Esses padrões originalmente americanos de controle dos ilícitos, a que podemos denominar voluntaristas, não são necessariamente diversos do modelo intervencionista adotado na Europa e no Brasil. Ademais, o domínio dos padrões neoliberais levou o território europeu a mesma cultura dos padrões éticos e jurídicos do common law. Não por outra razão, a adoção da responsabilidade criminal das pessoas jurídicas na Espanha, país que ainda se mantinha refratário à inovação dogmática de cariz anglo-americano, ensejou um grande debate sobre o compliance. A “febre” espanhola produziu um arsenal de artigos e livros recentes sobre o tema(3), mostrando que o assunto veio para ficar. Ademais, a adoção do art. 31, bis, no ordenamento espanhol pode determinar uma ampliação da discussão no que tange às causas excludentes de responsabilidade empresarial pelo cometimento de crimes.
O Brasil, ao instituir a responsabilização criminal das pessoas jurídicas na Lei ambiental (Lei 9.605/98), de forma lacônica e lacunosa, perdeu, na ocasião, grande chance de pensar hipóteses minorantes e excludentes de responsabilidade corporativa, caso medidas internas de prevenção fossem adotadas segundo programas sérios de atuação ética preventiva.
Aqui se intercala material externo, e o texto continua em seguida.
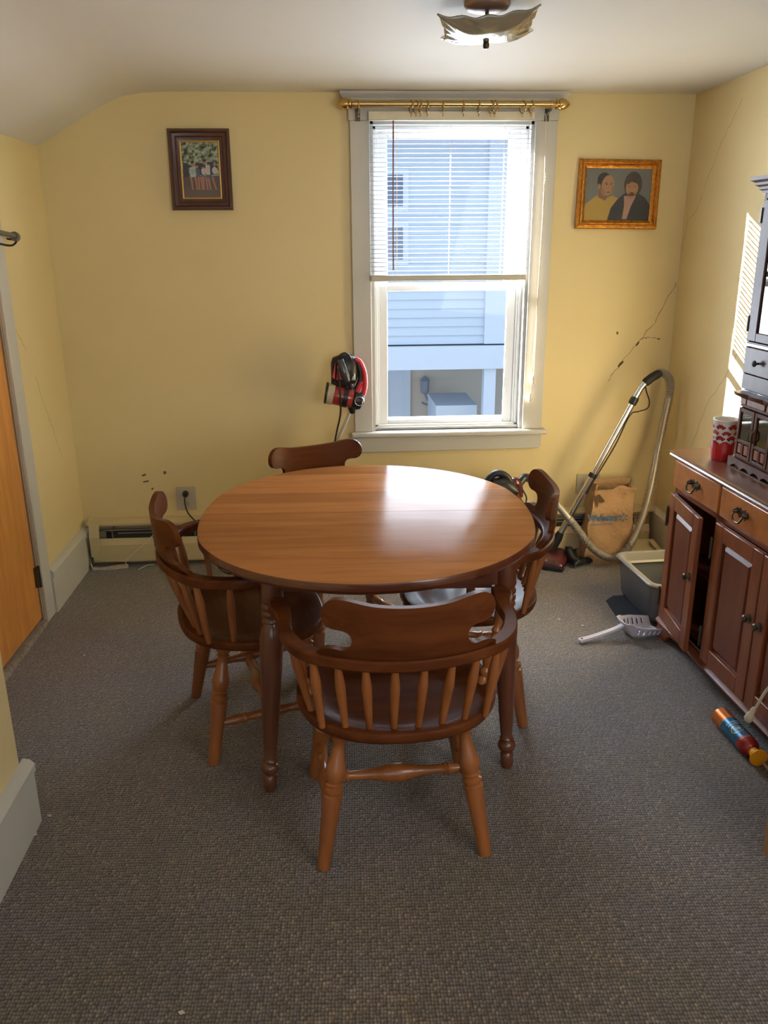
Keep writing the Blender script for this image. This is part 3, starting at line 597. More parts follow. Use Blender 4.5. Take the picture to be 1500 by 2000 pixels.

O compliance pode vir a ser um novo instrumento legal no âmbito jurídico interno para prevenção de responsabilidades criminais, daí porque a expressão “criminal” pode vir a ser utilizada como adjetivo de compliance, como o fez Giovani Saavedra, no título de seu artigo publicado no Boletim.
Nossa expectativa é que cheguemos a um estágio de pensamento civilizatório em que a ética empresarial deixe de ser uma contradição em termos. A conferir.
Notas
(1) NIETO MARTÍN, Adan. La responsabilidad penal de las personas jurídicas: un modelo legislativo. Madrid, Iustel, 2008, p. 215.
(2) Op. cit., p. 232/233.
(3) Merecem destaque, dentre outros, os escritos de Adan Nieto Martín, já citado, e Carlos Gomez-Jara Diez, que recentemente ministrou conferência na USP a convite do IBCCRIM e do Departamento de Direito Penal daquela instituição de ensino.